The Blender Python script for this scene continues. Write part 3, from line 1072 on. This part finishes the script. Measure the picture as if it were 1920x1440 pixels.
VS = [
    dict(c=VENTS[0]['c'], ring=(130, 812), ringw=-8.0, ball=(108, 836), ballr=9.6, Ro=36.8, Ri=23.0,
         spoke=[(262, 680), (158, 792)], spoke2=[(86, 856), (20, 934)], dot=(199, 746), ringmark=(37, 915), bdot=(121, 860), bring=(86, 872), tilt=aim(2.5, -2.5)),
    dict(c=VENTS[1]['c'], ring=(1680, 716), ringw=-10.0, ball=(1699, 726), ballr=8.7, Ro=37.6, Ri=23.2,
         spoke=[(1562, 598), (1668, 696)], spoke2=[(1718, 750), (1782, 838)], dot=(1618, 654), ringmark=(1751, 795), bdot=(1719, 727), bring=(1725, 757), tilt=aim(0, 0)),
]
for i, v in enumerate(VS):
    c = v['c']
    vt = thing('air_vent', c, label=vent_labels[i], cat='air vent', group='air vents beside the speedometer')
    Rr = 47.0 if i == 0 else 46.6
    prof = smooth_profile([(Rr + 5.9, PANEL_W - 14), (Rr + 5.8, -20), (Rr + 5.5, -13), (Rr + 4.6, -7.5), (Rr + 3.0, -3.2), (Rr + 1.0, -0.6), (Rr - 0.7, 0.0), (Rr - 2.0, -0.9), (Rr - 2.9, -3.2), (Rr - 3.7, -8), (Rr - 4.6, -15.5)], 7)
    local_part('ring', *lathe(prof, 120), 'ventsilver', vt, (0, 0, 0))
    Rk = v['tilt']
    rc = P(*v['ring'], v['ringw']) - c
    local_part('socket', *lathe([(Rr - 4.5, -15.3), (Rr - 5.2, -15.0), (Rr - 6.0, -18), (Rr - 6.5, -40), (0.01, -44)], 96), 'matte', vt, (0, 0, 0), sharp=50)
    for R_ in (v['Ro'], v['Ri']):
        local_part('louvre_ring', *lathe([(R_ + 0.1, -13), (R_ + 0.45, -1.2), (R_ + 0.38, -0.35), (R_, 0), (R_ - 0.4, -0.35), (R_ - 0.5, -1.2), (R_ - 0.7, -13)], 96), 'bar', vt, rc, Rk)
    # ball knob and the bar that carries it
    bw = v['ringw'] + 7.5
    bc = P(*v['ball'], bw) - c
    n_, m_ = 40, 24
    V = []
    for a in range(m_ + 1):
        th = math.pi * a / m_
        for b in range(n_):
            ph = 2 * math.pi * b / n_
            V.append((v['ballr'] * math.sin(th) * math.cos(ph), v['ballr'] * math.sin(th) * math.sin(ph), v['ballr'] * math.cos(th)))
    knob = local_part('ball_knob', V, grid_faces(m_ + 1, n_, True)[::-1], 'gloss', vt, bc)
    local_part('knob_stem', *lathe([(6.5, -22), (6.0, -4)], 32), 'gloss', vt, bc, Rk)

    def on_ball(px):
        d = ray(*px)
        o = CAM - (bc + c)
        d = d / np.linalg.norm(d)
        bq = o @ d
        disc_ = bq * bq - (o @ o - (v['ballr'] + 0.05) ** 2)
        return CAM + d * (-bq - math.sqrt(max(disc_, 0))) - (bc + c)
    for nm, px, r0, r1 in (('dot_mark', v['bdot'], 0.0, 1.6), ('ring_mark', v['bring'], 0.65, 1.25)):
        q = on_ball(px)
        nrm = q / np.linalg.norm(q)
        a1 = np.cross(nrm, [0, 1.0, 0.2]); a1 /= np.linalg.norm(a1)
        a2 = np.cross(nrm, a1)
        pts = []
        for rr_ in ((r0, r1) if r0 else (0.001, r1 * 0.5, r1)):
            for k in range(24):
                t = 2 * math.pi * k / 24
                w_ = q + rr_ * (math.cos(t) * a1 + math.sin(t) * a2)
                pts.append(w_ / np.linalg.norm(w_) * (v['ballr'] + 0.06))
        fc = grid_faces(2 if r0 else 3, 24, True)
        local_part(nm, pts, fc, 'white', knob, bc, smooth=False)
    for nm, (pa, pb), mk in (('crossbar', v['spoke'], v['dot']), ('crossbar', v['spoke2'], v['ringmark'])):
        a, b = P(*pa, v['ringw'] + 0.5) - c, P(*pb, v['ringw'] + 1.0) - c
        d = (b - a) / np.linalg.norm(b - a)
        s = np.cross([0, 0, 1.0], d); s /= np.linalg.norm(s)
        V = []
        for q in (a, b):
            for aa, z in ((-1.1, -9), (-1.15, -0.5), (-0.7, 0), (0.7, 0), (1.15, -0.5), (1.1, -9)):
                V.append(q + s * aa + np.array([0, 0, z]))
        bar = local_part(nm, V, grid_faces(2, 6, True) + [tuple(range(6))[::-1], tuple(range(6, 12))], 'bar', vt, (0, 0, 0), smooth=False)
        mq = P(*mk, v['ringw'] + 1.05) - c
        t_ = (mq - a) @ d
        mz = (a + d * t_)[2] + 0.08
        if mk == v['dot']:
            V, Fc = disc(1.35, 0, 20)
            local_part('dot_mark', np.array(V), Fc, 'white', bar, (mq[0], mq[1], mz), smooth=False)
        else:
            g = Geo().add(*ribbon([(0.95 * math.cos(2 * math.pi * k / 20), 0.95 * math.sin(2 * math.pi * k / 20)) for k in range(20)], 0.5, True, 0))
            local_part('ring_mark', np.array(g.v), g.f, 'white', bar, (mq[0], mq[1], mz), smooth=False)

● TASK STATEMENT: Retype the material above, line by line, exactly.

● RESPONSE:
The Blender Python script for this scene continues. Write part 3, from line 1072 on. This part finishes the script. Measure the picture as if it were 1920x1440 pixels.
VS = [
    dict(c=VENTS[0]['c'], ring=(130, 812), ringw=-8.0, ball=(108, 836), ballr=9.6, Ro=36.8, Ri=23.0,
         spoke=[(262, 680), (158, 792)], spoke2=[(86, 856), (20, 934)], dot=(199, 746), ringmark=(37, 915), bdot=(121, 860), bring=(86, 872), tilt=aim(2.5, -2.5)),
    dict(c=VENTS[1]['c'], ring=(1680, 716), ringw=-10.0, ball=(1699, 726), ballr=8.7, Ro=37.6, Ri=23.2,
         spoke=[(1562, 598), (1668, 696)], spoke2=[(1718, 750), (1782, 838)], dot=(1618, 654), ringmark=(1751, 795), bdot=(1719, 727), bring=(1725, 757), tilt=aim(0, 0)),
]
for i, v in enumerate(VS):
    c = v['c']
    vt = thing('air_vent', c, label=vent_labels[i], cat='air vent', group='air vents beside the speedometer')
    Rr = 47.0 if i == 0 else 46.6
    prof = smooth_profile([(Rr + 5.9, PANEL_W - 14), (Rr + 5.8, -20), (Rr + 5.5, -13), (Rr + 4.6, -7.5), (Rr + 3.0, -3.2), (Rr + 1.0, -0.6), (Rr - 0.7, 0.0), (Rr - 2.0, -0.9), (Rr - 2.9, -3.2), (Rr - 3.7, -8), (Rr - 4.6, -15.5)], 7)
    local_part('ring', *lathe(prof, 120), 'ventsilver', vt, (0, 0, 0))
    Rk = v['tilt']
    rc = P(*v['ring'], v['ringw']) - c
    local_part('socket', *lathe([(Rr - 4.5, -15.3), (Rr - 5.2, -15.0), (Rr - 6.0, -18), (Rr - 6.5, -40), (0.01, -44)], 96), 'matte', vt, (0, 0, 0), sharp=50)
    for R_ in (v['Ro'], v['Ri']):
        local_part('louvre_ring', *lathe([(R_ + 0.1, -13), (R_ + 0.45, -1.2), (R_ + 0.38, -0.35), (R_, 0), (R_ - 0.4, -0.35), (R_ - 0.5, -1.2), (R_ - 0.7, -13)], 96), 'bar', vt, rc, Rk)
    # ball knob and the bar that carries it
    bw = v['ringw'] + 7.5
    bc = P(*v['ball'], bw) - c
    n_, m_ = 40, 24
    V = []
    for a in range(m_ + 1):
        th = math.pi * a / m_
        for b in range(n_):
            ph = 2 * math.pi * b / n_
            V.append((v['ballr'] * math.sin(th) * math.cos(ph), v['ballr'] * math.sin(th) * math.sin(ph), v['ballr'] * math.cos(th)))
    knob = local_part('ball_knob', V, grid_faces(m_ + 1, n_, True)[::-1], 'gloss', vt, bc)
    local_part('knob_stem', *lathe([(6.5, -22), (6.0, -4)], 32), 'gloss', vt, bc, Rk)

    def on_ball(px):
        d = ray(*px)
        o = CAM - (bc + c)
        d = d / np.linalg.norm(d)
        bq = o @ d
        disc_ = bq * bq - (o @ o - (v['ballr'] + 0.05) ** 2)
        return CAM + d * (-bq - math.sqrt(max(disc_, 0))) - (bc + c)
    for nm, px, r0, r1 in (('dot_mark', v['bdot'], 0.0, 1.6), ('ring_mark', v['bring'], 0.65, 1.25)):
        q = on_ball(px)
        nrm = q / np.linalg.norm(q)
        a1 = np.cross(nrm, [0, 1.0, 0.2]); a1 /= np.linalg.norm(a1)
        a2 = np.cross(nrm, a1)
        pts = []
        for rr_ in ((r0, r1) if r0 else (0.001, r1 * 0.5, r1)):
            for k in range(24):
                t = 2 * math.pi * k / 24
                w_ = q + rr_ * (math.cos(t) * a1 + math.sin(t) * a2)
                pts.append(w_ / np.linalg.norm(w_) * (v['ballr'] + 0.06))
        fc = grid_faces(2 if r0 else 3, 24, True)
        local_part(nm, pts, fc, 'white', knob, bc, smooth=False)
    for nm, (pa, pb), mk in (('crossbar', v['spoke'], v['dot']), ('crossbar', v['spoke2'], v['ringmark'])):
        a, b = P(*pa, v['ringw'] + 0.5) - c, P(*pb, v['ringw'] + 1.0) - c
        d = (b - a) / np.linalg.norm(b - a)
        s = np.cross([0, 0, 1.0], d); s /= np.linalg.norm(s)
        V = []
        for q in (a, b):
            for aa, z in ((-1.1, -9), (-1.15, -0.5), (-0.7, 0), (0.7, 0), (1.15, -0.5), (1.1, -9)):
                V.append(q + s * aa + np.array([0, 0, z]))
        bar = local_part(nm, V, grid_faces(2, 6, True) + [tuple(range(6))[::-1], tuple(range(6, 12))], 'bar', vt, (0, 0, 0), smooth=False)
        mq = P(*mk, v['ringw'] + 1.05) - c
        t_ = (mq - a) @ d
        mz = (a + d * t_)[2] + 0.08
        if mk == v['dot']:
            V, Fc = disc(1.35, 0, 20)
            local_part('dot_mark', np.array(V), Fc, 'white', bar, (mq[0], mq[1], mz), smooth=False)
        else:
            g = Geo().add(*ribbon([(0.95 * math.cos(2 * math.pi * k / 20), 0.95 * math.sin(2 * math.pi * k / 20)) for k in range(20)], 0.5, True, 0))
            local_part('ring_mark', np.array(g.v), g.f, 'white', bar, (mq[0], mq[1], mz), smooth=False)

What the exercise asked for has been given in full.